▶ [DATA EXCERPT]
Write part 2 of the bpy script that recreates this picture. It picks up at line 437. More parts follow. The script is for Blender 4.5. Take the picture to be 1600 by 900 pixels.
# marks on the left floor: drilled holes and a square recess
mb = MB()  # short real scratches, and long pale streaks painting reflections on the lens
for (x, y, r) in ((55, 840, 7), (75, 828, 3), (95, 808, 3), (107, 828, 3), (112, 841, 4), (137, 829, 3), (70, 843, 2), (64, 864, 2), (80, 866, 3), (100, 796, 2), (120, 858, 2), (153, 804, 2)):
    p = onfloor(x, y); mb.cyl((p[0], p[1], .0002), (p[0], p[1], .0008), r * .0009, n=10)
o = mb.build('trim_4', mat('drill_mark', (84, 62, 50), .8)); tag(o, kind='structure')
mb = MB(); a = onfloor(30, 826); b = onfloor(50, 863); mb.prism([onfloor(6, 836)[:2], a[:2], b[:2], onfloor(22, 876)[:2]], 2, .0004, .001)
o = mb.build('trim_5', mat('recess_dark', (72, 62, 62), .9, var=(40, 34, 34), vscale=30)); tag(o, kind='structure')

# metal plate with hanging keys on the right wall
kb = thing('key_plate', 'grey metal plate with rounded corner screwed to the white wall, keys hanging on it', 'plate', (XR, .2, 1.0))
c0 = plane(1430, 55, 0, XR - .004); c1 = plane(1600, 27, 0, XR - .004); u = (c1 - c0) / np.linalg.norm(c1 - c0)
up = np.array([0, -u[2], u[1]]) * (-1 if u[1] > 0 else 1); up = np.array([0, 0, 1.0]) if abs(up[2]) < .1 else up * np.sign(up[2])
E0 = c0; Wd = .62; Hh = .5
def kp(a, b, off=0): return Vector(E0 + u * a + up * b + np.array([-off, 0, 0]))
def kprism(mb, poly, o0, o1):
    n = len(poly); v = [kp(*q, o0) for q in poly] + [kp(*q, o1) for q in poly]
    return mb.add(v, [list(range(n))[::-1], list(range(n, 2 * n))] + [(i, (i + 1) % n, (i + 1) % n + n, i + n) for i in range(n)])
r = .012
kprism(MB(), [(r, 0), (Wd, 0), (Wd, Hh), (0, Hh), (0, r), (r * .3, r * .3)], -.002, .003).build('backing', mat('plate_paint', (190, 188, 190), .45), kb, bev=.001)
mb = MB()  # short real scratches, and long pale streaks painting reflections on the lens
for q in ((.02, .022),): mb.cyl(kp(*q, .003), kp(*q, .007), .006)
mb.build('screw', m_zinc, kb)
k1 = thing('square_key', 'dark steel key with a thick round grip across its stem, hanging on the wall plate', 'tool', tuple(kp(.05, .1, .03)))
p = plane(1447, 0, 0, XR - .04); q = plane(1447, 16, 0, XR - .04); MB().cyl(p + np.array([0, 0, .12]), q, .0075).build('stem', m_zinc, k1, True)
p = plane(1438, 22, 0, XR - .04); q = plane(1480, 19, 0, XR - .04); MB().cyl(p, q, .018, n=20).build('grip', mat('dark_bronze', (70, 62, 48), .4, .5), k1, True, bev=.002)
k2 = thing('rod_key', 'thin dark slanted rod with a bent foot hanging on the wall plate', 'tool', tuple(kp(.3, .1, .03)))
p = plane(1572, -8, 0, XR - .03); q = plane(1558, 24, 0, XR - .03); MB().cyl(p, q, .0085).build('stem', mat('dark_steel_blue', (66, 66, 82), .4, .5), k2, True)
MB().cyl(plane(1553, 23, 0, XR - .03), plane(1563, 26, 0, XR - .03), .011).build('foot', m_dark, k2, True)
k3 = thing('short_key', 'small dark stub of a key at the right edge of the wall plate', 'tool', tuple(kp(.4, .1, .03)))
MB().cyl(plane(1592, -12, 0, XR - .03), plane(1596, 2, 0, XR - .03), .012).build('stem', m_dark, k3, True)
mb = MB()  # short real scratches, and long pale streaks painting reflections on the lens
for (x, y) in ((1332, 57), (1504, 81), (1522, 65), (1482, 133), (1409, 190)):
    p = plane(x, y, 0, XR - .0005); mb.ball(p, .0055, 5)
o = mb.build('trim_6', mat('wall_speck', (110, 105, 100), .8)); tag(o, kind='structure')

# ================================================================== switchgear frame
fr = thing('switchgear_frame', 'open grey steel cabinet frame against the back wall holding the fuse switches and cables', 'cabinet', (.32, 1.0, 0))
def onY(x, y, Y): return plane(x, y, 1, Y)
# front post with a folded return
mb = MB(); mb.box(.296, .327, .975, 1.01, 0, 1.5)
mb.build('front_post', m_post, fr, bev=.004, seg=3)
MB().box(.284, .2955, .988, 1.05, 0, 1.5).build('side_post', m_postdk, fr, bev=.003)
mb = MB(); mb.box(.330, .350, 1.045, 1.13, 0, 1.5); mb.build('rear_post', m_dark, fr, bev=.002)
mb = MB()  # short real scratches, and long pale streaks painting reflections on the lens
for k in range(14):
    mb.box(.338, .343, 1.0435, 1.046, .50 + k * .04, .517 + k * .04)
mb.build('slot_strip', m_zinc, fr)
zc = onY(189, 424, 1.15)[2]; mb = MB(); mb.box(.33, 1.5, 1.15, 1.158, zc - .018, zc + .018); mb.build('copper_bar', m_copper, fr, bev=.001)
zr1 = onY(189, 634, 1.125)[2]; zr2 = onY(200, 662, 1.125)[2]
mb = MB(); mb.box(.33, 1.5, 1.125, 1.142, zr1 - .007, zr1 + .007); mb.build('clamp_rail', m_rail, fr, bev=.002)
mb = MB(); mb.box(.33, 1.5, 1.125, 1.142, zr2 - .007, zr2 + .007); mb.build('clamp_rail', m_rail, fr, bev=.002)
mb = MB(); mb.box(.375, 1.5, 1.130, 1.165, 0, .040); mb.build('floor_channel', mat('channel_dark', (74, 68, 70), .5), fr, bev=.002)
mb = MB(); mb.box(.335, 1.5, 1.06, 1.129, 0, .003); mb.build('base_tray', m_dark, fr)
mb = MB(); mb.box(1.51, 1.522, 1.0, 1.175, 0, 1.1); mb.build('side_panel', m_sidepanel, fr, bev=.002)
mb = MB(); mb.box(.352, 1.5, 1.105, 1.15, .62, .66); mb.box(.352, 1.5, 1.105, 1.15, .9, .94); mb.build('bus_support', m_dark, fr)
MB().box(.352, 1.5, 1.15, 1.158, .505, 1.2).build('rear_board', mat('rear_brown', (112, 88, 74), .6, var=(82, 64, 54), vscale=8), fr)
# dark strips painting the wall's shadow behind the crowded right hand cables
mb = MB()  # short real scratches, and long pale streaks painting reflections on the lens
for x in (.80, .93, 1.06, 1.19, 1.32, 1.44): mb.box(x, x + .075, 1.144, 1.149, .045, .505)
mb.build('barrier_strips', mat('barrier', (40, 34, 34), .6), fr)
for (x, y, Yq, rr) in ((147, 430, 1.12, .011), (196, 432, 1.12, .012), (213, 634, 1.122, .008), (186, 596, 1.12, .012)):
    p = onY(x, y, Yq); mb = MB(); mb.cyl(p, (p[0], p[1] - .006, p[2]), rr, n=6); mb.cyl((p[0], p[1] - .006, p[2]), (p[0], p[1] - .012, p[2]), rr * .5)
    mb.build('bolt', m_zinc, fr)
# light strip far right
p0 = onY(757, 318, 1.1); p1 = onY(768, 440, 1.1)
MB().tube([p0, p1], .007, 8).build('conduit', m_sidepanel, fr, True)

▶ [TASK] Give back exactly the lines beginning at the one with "for x in (.80, .93, 1.06, 1.19, 1.32, 1.44): mb.box(x, x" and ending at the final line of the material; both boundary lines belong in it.

▶ [FINISHED EXERCISE]
for x in (.80, .93, 1.06, 1.19, 1.32, 1.44): mb.box(x, x + .075, 1.144, 1.149, .045, .505)
mb.build('barrier_strips', mat('barrier', (40, 34, 34), .6), fr)
for (x, y, Yq, rr) in ((147, 430, 1.12, .011), (196, 432, 1.12, .012), (213, 634, 1.122, .008), (186, 596, 1.12, .012)):
    p = onY(x, y, Yq); mb = MB(); mb.cyl(p, (p[0], p[1] - .006, p[2]), rr, n=6); mb.cyl((p[0], p[1] - .006, p[2]), (p[0], p[1] - .012, p[2]), rr * .5)
    mb.build('bolt', m_zinc, fr)
# light strip far right
p0 = onY(757, 318, 1.1); p1 = onY(768, 440, 1.1)
MB().tube([p0, p1], .007, 8).build('conduit', m_sidepanel, fr, True)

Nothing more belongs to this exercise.